# The problem:
Copy each line that contains the word "this".

# Provided material:
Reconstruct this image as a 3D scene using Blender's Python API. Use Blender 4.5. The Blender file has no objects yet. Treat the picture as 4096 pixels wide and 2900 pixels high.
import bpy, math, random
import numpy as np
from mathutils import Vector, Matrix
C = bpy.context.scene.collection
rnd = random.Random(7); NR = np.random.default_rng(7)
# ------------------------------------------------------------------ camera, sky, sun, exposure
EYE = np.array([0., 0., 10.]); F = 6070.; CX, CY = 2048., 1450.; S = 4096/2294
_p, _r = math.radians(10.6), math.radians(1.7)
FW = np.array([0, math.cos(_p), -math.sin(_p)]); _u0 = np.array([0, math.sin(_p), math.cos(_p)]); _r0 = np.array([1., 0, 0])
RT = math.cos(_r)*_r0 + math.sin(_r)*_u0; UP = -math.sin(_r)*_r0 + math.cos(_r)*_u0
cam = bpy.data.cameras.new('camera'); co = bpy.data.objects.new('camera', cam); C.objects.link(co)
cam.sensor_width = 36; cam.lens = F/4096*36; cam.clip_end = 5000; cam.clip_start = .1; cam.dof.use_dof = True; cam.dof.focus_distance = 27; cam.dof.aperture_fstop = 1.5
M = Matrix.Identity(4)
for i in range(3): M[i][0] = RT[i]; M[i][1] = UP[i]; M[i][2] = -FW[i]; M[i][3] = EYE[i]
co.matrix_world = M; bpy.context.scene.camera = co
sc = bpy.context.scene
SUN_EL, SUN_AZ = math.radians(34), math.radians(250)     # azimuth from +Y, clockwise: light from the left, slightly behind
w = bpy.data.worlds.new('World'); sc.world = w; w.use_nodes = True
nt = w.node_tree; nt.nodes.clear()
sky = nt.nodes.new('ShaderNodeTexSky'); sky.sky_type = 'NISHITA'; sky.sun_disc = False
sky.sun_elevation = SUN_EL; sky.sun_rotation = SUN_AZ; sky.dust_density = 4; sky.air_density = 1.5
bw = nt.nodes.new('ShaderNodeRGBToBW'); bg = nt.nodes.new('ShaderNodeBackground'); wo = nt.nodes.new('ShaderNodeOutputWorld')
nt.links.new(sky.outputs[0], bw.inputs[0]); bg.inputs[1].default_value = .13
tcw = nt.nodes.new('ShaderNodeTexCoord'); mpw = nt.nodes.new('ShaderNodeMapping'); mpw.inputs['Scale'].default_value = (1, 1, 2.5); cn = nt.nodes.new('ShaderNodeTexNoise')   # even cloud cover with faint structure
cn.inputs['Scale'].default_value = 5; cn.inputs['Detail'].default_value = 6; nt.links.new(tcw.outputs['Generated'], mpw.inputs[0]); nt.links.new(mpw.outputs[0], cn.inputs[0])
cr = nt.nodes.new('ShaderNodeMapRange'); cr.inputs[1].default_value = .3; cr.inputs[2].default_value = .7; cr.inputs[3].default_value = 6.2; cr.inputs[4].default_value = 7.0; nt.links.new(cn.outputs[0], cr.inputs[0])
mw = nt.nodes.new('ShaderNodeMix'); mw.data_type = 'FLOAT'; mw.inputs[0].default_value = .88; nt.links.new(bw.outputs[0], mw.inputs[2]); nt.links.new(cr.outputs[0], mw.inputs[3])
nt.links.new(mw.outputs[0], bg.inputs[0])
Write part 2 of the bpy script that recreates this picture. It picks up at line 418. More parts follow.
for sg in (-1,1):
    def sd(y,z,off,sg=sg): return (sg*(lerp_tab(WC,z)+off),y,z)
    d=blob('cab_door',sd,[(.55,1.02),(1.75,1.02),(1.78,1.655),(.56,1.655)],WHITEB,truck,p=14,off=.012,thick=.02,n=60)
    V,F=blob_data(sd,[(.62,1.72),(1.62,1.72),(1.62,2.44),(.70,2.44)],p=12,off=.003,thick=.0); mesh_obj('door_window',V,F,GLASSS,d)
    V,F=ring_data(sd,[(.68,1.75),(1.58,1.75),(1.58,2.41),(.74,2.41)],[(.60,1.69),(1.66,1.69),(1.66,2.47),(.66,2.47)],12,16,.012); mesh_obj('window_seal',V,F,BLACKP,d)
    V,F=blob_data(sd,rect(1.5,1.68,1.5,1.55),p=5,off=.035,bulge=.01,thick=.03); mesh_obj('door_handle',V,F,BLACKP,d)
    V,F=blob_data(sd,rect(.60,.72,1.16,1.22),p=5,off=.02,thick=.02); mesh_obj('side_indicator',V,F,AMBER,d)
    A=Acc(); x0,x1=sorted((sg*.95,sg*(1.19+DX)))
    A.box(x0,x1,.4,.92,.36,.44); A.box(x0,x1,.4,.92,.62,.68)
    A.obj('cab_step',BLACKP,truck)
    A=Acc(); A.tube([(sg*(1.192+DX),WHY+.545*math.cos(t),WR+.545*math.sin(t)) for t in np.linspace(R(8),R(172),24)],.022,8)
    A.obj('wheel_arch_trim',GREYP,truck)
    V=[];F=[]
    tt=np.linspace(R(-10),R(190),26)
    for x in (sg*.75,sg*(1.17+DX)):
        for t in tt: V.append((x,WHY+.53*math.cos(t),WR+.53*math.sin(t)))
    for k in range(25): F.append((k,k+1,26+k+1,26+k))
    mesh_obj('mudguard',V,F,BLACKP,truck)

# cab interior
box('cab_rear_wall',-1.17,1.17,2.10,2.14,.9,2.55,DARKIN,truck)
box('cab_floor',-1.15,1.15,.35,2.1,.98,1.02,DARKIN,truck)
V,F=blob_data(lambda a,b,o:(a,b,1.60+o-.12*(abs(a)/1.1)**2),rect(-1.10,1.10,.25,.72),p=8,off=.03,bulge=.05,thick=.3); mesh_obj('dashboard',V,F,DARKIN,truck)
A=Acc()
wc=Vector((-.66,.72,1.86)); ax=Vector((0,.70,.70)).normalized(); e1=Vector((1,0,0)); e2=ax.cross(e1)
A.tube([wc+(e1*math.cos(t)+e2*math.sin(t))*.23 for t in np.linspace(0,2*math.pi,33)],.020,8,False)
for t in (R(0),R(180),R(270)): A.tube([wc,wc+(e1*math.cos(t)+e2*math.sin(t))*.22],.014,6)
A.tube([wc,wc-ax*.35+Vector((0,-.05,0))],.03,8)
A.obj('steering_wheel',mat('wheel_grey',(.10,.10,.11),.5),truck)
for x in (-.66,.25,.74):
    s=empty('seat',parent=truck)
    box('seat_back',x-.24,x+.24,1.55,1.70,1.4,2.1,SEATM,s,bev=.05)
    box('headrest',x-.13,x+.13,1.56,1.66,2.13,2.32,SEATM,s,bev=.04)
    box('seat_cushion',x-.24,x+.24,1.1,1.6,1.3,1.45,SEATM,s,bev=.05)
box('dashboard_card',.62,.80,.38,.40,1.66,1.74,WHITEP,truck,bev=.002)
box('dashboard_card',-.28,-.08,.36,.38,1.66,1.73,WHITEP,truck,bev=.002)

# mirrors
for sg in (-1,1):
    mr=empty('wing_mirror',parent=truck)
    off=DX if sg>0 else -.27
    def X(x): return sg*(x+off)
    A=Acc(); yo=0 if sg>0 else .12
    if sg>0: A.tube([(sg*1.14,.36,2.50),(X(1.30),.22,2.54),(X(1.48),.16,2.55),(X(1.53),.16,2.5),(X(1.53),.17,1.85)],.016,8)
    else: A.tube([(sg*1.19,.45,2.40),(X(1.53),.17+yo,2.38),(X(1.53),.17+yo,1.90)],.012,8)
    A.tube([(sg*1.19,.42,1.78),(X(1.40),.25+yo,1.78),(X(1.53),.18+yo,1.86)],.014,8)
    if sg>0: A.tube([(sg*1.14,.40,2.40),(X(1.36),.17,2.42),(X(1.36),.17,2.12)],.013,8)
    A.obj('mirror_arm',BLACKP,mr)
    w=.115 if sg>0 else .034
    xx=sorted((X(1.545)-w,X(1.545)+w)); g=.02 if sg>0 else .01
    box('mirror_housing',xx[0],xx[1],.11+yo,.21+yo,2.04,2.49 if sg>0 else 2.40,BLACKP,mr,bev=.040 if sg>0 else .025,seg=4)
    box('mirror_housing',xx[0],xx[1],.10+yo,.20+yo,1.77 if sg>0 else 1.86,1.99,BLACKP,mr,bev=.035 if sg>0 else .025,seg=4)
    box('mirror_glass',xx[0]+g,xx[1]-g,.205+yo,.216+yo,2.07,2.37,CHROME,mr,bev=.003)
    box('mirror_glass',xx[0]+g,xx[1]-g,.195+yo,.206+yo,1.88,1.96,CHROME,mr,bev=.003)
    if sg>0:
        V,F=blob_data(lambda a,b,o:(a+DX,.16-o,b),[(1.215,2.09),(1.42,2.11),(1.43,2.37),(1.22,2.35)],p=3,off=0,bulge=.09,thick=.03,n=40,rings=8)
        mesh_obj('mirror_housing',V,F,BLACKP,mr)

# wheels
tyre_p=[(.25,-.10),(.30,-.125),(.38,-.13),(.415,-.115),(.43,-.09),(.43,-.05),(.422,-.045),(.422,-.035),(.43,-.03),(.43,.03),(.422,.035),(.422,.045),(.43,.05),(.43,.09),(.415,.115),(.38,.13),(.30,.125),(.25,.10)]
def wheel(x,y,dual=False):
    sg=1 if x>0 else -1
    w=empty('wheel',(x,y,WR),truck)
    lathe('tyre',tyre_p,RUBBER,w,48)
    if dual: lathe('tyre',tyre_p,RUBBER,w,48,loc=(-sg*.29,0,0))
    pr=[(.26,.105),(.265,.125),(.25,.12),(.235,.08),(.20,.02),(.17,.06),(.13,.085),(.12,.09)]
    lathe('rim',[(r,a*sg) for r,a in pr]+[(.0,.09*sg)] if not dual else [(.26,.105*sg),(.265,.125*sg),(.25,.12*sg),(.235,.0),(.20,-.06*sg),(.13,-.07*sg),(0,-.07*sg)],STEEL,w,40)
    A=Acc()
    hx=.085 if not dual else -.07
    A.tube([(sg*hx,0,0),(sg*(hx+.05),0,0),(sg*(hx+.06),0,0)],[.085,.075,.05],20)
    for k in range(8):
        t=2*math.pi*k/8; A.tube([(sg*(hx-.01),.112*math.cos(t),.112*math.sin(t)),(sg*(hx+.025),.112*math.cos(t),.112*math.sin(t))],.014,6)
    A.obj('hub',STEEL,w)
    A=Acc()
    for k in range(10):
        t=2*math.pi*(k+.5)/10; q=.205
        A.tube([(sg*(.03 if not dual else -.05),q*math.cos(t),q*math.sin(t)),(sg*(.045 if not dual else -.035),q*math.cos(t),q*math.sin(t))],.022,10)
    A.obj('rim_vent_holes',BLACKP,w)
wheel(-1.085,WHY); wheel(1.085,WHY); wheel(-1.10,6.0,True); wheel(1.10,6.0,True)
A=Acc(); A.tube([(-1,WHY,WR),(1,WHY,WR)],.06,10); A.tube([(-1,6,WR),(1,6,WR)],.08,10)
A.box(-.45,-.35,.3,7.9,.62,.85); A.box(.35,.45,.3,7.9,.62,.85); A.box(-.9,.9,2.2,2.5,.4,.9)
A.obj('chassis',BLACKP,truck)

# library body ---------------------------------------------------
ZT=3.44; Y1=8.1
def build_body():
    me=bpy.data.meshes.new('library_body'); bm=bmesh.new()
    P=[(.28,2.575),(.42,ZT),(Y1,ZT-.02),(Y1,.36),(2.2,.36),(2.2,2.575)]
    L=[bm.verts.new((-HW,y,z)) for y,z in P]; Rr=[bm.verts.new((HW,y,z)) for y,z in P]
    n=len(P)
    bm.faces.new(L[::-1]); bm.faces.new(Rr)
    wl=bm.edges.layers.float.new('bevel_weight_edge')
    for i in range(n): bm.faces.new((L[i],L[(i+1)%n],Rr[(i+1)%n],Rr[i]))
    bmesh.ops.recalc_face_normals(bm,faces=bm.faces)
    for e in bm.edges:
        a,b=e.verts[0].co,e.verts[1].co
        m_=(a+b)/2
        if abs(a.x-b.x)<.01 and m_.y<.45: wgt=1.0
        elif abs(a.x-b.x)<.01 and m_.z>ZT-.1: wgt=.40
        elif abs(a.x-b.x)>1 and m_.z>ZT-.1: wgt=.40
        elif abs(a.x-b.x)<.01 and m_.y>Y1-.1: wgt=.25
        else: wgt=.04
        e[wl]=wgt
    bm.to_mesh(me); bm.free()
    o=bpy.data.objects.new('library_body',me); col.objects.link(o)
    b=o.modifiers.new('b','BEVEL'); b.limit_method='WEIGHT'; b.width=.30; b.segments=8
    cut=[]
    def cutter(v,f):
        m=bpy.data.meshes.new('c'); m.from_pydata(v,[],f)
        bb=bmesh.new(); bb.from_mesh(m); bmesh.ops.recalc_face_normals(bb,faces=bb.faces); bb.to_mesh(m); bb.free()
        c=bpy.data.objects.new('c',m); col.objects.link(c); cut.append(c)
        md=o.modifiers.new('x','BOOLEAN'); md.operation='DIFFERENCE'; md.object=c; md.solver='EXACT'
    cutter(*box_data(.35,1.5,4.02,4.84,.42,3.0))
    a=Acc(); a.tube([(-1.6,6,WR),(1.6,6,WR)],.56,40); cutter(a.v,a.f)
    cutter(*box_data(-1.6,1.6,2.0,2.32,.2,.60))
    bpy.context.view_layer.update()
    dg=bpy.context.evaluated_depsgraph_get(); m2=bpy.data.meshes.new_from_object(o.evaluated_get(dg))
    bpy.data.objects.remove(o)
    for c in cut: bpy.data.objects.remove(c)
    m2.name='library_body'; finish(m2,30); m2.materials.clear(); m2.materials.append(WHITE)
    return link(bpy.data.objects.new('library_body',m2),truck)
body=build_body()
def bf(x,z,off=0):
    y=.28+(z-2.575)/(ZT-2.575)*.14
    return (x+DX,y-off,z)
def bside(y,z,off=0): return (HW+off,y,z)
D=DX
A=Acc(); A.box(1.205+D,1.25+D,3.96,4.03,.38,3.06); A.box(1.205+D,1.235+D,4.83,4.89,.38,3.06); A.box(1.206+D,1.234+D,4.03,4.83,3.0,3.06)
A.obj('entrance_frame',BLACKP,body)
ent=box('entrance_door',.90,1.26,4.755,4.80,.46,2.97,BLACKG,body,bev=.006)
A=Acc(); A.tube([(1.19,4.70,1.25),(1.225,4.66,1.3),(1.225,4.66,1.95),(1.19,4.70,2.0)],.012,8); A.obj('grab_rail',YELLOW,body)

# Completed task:
Reconstruct this image as a 3D scene using Blender's Python API. Use Blender 4.5. The Blender file has no objects yet. Treat the picture as 4096 pixels wide and 2900 pixels high.
Write part 2 of the bpy script that recreates this picture. It picks up at line 418. More parts follow.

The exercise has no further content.